先述したとおり、不動産を売却するとき建物には消費税が課税されますが、土地は非課税です。
そのため売主の立場で考えると、「建物の割合をできるだけ少なくし、税金負担を回避したい」と思うのではないでしょうか?
しかし買主側は建物の割合が多いほどメリットがあります。
不動産の購入時、買主は消費税を売主に支払うのですが、支払った分は後日控除されるからです。
支払った消費税が多ければ、その分控除される金額も増えることになります。
そのため買主は「建物の割合を増やし、還付金を多くもらいたい」と考えるかもしれません。
このように土地と建物の割合がどのようになるかによって、メリットの生じ方に差が生まれます。
按分の仕方によってはどちらか一方が不利になることもあり、慎重に進める必要があるでしょう。
売主と買主、両者が納得した方法で按分するのがポイントです。
減価償却費に影響が出る可能性がある
買主の減価償却費に影響が出る可能性があるのも、注意点の1つです。
また建物の金額によっては、減価償却費も適正でないと判断されることがあります。
そのため極端に高くしたり安くしたりせず、適正価格で按分してください。
どちらか一方が腑に落ちない場合は契約しない
按分は売主と買主、両者のメリットや着眼点がそれぞれ異なります。
そのためトラブルになりがちなのが注意点です。
売主にとって好条件であっても、買主にとっては不利な取引になるかもしれませんし、その逆も考えられます。
どちらか一方が腑に落ちないまま契約してしまうと、後々トラブルに発展する可能性が高いでしょう。
そのためお互いが満足できる取引ができるよう、どちらかが納得していない場合は契約しないのが得策です。

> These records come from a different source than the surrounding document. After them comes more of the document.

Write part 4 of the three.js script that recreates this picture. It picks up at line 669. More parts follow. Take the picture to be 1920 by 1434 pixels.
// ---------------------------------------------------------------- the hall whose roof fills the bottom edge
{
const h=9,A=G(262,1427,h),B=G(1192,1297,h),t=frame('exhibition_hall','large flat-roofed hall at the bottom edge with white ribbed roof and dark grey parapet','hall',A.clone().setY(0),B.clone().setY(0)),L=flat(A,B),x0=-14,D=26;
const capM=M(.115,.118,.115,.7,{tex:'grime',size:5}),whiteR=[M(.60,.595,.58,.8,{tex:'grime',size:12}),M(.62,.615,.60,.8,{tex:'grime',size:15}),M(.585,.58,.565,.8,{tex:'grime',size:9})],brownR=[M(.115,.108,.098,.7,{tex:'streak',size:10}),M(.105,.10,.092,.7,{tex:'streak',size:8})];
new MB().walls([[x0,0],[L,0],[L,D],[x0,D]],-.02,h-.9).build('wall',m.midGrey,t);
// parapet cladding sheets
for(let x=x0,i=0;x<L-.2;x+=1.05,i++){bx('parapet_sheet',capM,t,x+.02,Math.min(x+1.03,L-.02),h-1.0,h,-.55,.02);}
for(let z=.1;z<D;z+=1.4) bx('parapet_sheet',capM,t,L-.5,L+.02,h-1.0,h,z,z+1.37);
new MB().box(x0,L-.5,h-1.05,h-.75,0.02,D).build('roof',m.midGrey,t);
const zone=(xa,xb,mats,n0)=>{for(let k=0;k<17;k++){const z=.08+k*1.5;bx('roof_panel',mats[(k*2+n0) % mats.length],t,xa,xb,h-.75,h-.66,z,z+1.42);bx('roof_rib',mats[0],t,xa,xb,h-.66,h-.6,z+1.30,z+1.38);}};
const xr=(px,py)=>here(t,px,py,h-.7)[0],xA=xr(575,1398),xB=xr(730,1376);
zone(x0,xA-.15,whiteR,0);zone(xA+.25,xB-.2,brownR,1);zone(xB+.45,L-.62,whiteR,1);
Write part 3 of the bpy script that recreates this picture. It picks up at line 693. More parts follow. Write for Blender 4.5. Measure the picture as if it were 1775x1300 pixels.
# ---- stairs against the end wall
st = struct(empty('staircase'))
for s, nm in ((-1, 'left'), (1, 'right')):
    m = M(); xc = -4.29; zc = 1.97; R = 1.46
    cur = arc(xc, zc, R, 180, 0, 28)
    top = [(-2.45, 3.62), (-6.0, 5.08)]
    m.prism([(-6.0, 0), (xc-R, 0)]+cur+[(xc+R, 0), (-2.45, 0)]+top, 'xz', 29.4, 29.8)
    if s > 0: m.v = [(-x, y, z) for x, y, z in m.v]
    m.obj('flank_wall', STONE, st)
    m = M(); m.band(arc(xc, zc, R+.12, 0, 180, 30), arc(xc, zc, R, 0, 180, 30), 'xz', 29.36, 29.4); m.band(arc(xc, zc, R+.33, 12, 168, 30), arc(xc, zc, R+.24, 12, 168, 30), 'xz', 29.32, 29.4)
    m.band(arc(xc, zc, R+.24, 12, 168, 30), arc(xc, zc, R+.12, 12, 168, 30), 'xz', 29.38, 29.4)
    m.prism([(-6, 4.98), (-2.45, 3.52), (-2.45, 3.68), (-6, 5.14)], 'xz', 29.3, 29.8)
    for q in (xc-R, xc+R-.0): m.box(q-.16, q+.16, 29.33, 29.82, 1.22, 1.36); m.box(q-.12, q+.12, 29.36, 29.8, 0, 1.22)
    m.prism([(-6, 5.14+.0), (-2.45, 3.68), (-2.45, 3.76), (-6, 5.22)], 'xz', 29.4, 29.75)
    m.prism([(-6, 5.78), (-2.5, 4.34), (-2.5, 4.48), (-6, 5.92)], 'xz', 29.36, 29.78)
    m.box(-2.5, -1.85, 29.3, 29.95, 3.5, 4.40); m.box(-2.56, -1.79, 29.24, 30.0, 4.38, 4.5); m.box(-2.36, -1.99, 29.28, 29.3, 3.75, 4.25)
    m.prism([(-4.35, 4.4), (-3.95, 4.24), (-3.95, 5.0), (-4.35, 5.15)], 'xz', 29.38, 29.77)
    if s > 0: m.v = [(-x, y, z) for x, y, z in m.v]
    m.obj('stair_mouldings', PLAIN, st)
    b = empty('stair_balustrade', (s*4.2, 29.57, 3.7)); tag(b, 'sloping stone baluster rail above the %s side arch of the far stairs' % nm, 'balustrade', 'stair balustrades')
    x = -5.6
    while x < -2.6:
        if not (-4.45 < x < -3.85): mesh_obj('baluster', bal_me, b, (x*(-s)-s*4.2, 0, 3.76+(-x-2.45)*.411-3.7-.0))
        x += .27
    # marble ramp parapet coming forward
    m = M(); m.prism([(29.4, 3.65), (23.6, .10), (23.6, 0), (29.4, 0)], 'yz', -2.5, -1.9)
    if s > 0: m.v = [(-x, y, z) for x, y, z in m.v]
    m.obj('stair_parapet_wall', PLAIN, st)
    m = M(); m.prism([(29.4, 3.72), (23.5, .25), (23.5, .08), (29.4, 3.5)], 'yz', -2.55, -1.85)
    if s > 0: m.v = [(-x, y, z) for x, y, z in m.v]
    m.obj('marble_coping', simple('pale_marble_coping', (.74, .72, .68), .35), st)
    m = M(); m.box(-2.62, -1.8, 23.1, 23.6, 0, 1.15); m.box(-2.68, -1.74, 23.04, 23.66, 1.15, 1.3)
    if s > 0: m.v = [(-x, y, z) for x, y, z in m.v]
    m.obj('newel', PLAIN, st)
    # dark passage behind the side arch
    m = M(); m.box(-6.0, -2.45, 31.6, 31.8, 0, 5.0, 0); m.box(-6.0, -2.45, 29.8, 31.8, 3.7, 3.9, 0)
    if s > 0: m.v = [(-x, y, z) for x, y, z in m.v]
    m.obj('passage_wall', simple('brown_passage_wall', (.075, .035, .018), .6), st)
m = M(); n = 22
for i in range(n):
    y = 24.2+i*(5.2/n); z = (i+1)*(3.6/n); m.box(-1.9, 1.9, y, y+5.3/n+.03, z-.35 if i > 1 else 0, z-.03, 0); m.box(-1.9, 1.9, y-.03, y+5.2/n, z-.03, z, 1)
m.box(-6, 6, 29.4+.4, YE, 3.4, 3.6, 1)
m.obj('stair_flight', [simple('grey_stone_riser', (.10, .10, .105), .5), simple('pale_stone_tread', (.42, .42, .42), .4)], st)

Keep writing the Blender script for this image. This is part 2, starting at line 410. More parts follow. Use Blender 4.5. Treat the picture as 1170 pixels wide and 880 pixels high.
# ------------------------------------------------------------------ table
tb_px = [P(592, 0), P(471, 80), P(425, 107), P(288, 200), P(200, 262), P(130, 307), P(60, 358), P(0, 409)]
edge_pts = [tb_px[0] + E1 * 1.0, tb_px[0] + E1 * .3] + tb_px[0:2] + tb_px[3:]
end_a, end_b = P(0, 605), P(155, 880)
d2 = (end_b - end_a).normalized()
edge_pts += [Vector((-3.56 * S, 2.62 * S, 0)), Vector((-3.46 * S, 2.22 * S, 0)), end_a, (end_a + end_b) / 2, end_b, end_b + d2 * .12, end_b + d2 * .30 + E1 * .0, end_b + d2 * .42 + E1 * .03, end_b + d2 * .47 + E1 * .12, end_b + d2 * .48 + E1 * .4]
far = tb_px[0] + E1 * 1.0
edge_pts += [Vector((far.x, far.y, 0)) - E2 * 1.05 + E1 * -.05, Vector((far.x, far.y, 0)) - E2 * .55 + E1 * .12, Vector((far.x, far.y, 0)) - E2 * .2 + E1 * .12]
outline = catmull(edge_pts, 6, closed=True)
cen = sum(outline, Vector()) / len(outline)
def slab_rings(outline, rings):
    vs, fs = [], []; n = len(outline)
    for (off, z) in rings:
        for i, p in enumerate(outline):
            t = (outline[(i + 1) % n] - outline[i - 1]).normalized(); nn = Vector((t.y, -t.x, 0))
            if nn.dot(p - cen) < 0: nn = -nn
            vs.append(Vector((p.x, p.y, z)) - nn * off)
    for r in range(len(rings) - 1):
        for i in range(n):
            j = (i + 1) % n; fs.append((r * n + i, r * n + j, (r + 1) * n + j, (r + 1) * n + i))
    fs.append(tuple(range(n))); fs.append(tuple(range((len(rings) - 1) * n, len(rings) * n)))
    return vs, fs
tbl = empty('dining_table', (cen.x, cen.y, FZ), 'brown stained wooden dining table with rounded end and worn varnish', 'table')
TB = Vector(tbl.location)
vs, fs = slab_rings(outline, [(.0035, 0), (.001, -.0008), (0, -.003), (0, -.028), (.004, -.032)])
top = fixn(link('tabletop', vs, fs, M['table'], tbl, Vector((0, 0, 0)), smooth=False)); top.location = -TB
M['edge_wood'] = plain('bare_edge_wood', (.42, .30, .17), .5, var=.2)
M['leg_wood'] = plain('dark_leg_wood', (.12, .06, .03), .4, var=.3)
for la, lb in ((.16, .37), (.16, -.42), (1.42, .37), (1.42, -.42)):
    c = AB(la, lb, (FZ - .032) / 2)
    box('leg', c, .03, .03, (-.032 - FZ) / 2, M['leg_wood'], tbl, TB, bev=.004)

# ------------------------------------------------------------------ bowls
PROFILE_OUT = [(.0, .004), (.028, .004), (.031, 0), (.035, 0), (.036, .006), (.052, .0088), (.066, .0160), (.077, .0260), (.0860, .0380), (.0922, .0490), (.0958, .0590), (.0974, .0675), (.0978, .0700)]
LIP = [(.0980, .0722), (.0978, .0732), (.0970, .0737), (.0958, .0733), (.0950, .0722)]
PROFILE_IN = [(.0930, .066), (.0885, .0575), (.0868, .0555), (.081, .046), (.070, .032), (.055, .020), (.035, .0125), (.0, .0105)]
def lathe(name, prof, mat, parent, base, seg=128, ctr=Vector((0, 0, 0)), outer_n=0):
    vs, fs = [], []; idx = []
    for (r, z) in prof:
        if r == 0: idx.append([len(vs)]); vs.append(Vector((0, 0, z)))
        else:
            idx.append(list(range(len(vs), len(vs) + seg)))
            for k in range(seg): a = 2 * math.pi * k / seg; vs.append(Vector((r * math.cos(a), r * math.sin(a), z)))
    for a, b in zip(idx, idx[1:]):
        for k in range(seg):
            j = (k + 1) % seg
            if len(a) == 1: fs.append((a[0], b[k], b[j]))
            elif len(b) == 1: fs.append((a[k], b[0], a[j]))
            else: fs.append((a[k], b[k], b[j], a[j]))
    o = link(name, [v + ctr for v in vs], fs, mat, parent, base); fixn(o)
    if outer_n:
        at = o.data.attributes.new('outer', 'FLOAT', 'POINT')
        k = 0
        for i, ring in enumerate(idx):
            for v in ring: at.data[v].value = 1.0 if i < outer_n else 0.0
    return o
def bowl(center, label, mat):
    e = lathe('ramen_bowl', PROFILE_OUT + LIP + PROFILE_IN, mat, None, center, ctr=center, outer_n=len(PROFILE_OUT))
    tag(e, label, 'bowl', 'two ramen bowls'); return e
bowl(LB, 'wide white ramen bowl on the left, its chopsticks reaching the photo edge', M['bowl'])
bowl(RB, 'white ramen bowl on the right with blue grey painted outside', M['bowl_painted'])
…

もし円滑に進まない場合は、不動産鑑定士などの専門家を交えての話し合いを検討してみてください。
まとめ
今回は不動産売却における按分にスポットを当て、実施方法や注意点を詳しくお伝えしました。
按分とは土地と建物の割合を明確にし、売主と買主、両者が納得できる取引をおこなうためのものです。
今回お伝えした内容を参考にしていただき、どちらか一方が損しないよう、気持ちの良い取引をおこなってください。